Testes com júri - Já no início do século passado há registros de testes de qualidade sonora na indústria automobilística. Buzinas de automóveis eram instaladas em painéis e acionadas diante de um júri que escolhia aquelas com melhor sonoridade. Também eram usados jurados para avaliar o ruído da passagem de automóveis, já indicando preocupação com a poluição sonora. "O teste com júri é típico da psicoacústica e ele deve ser orientado por critérios psicológico. Isto porque um mesmo ruído soa de uma forma se o jurado estiver tranqüilo e em ambiente agradável, e de outra se a pessoa estiver estressada. É necessário avaliar se os juízes estão em situação de certa neutralidade", explica o pesquisador.

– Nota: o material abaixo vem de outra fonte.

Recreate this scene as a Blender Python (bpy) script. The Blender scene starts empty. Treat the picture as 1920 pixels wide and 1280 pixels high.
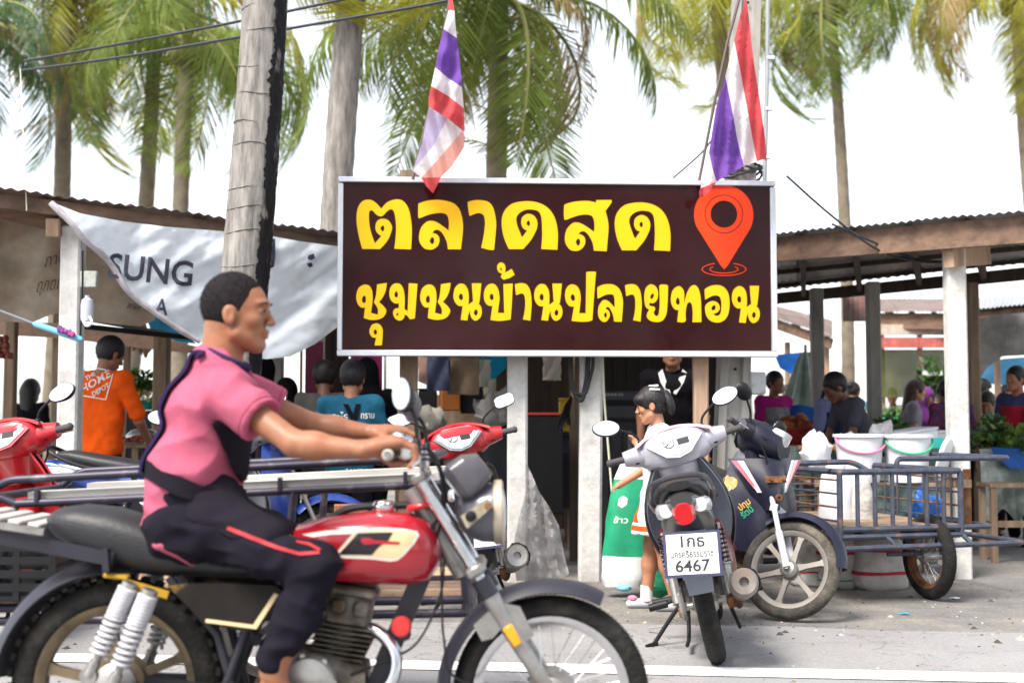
import bpy, bmesh, math, random
import numpy as np
from mathutils import Vector, Matrix, noise
from mathutils.bvhtree import BVHTree
from mathutils.geometry import tessellate_polygon

scene = bpy.context.scene
COL = scene.collection
R = math.radians
rng = random.Random(7)

# ---------------------------------------------------------------- camera
CAM_H = 1.12
PITCH = math.atan(145 / 2400)
cam_data = bpy.data.cameras.new('camera')
cam_data.lens = 45
cam_data.sensor_width = 36
cam_data.clip_start = 0.05
cam_data.clip_end = 3000
cam_data.dof.use_dof = True
cam_data.dof.focus_distance = 6.6
cam_data.dof.aperture_fstop = 2.1
cam = bpy.data.objects.new('camera', cam_data)
cam.location = (0, 0, CAM_H)
cam.rotation_euler = (math.pi / 2 + PITCH, 0, 0)
COL.objects.link(cam)
scene.camera = cam

# ---------------------------------------------------------------- sky and sun (bright thin overcast)
SUN_EL, SUN_AZ = 54, -138          # azimuth measured from +Y (into the picture) towards +X
world = bpy.data.worlds.new('World')
scene.world = world
world.use_nodes = True
wn = world.node_tree.nodes
wl = world.node_tree.links
sky = wn.new('ShaderNodeTexSky')
sky.sky_type = 'NISHITA'
sky.sun_disc = False
sky.sun_elevation = R(SUN_EL)
sky.sun_rotation = R(SUN_AZ)
sky.dust_density = 1.2
sky.air_density = 1.0
sky.ozone_density = 1.0
hs = wn.new('ShaderNodeHueSaturation')
hs.inputs['Saturation'].default_value = 0.30
hs.inputs['Value'].default_value = 1.0
wl.new(sky.outputs[0], hs.inputs['Color'])
wl.new(hs.outputs[0], wn['Background'].inputs[0])
wn['Background'].inputs[1].default_value = 0.135

sun_d = bpy.data.lights.new('sun', 'SUN')
sun_d.energy = 2.8
sun_d.angle = R(22)
sun_d.color = (1.0, 0.93, 0.84)
sun = bpy.data.objects.new('sun', sun_d)
sd = Vector((math.sin(R(SUN_AZ)) * math.cos(R(SUN_EL)), math.cos(R(SUN_AZ)) * math.cos(R(SUN_EL)), math.sin(R(SUN_EL))))
sun.rotation_euler = sd.to_track_quat('Z', 'Y').to_euler()
sun.location = (0, 0, 20)
COL.objects.link(sun)

vs = scene.view_settings
vs.view_transform = 'Standard'
vs.look = 'None'
vs.exposure = 1.42
vs.gamma = 1.0
vs.use_curve_mapping = False
scene.cycles.use_denoising = True
scene.cycles.max_bounces = 8
scene.cycles.transparent_max_bounces = 12

# ---------------------------------------------------------------- helpers
F = 2400.0
CT, ST = math.cos(PITCH), math.sin(PITCH)

def P(px, py, d):
    """world point seen at photo pixel (px,py) at distance d in front of the camera"""
    u = (px - 960) / F
    v = (640 - py) / F
    y = CT - v * ST
    z = ST + v * CT
    k = d / y
    return Vector((u * k, d, CAM_H + z * k))

def V(*a):
    return Vector(a)

MATS = {}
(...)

Os ensaios são padronizados, utilizando-se um torso instrumentado de microfones para captar as oscilações de pressão sonora. O intuito é reproduzir toda a dinâmica do aparelho auditivo e a influência da presença da cabeça e tronco humanos. Depois, há uma equalização na reprodução do som. "Ao invés de colocar várias pessoas no automóvel e dar uma volta para que todos ouçam o mesmo som, o que se faz é gravar o som do veículo e reproduzi-lo em ambiente controlado. Cada jurado põe o fone de ouvido e responde a uma série de questões. Esses testes são freqüentes na indústria automobilística", informa França Arruda.
Tais sistemas permitem a edição do som. Identificada uma componente harmônica que torna o ruído do veículo desagradável, pode-se remover aquela faixa de freqüência. Se a qualidade subjetiva melhora, o problema é repassado ao engenheiro mecânico, que vai localizar a vibração causadora daquela componente do ruído e tentar eliminá-la. Outra solução comum é aumentar o ruído de outra faixa para encobrir aquele que desagrada, efeito denominado "mascaramento". "As montadoras têm os setores de NVH (noise, vibration and harshness, ou ruído, vibração e o que pode ser traduzido como aspereza). A partir da análise em laboratório, os engenheiros vão buscar uma solução do ponto de vista da vibração ou do ruído para atingir a meta de qualidade sonora", explica o professor da FEM.
Harley-Davidson - Investir no setor de NVH é mais compensador para a indústria do que fabricar um produto caro, com alta qualidade de componentes e ajustes precisos, pois a engenharia sonora conta com ferramentas que permitem alcançar resultados próximos em veículos de menor padrão. Arruda admite, porém, que o som de um carro de luxo traduz o esmero com que foi fabricado: "As pessoas já se acostumaram a identificar o som da qualidade. A engenharia poderia, por exemplo, fazer com que a batida de porta de um carro popular soasse igual à do Rolls-Royce, mesmo que o cliente não esperasse por isso. Agora, se a batida de porta do Rolls-Royce soar como a de um carro popular, o cliente vai reclamar".
As montadoras já chegaram ao requinte de definir um ruído de motor associado à marca, podendo devolver ao fornecedor um lote de escapamentos que não atendam a suas especificações. "Nesse aspecto temos outro paradigma, a legendária Harley-Davidson, que está comemorando 100 anos de existência. Foi a primeira empresa a patentear o ruído de um motor. Ninguém pode fabricar uma motocicleta que imite aquele som, que se tornou uma assinatura, o espírito da marca. O problema dos engenheiros da Harley, agora, é garantir que o ronco do motor não seja distorcido com a adoção de novas tecnologias, o que seria inadmissível para os adeptos", finaliza França Arruda.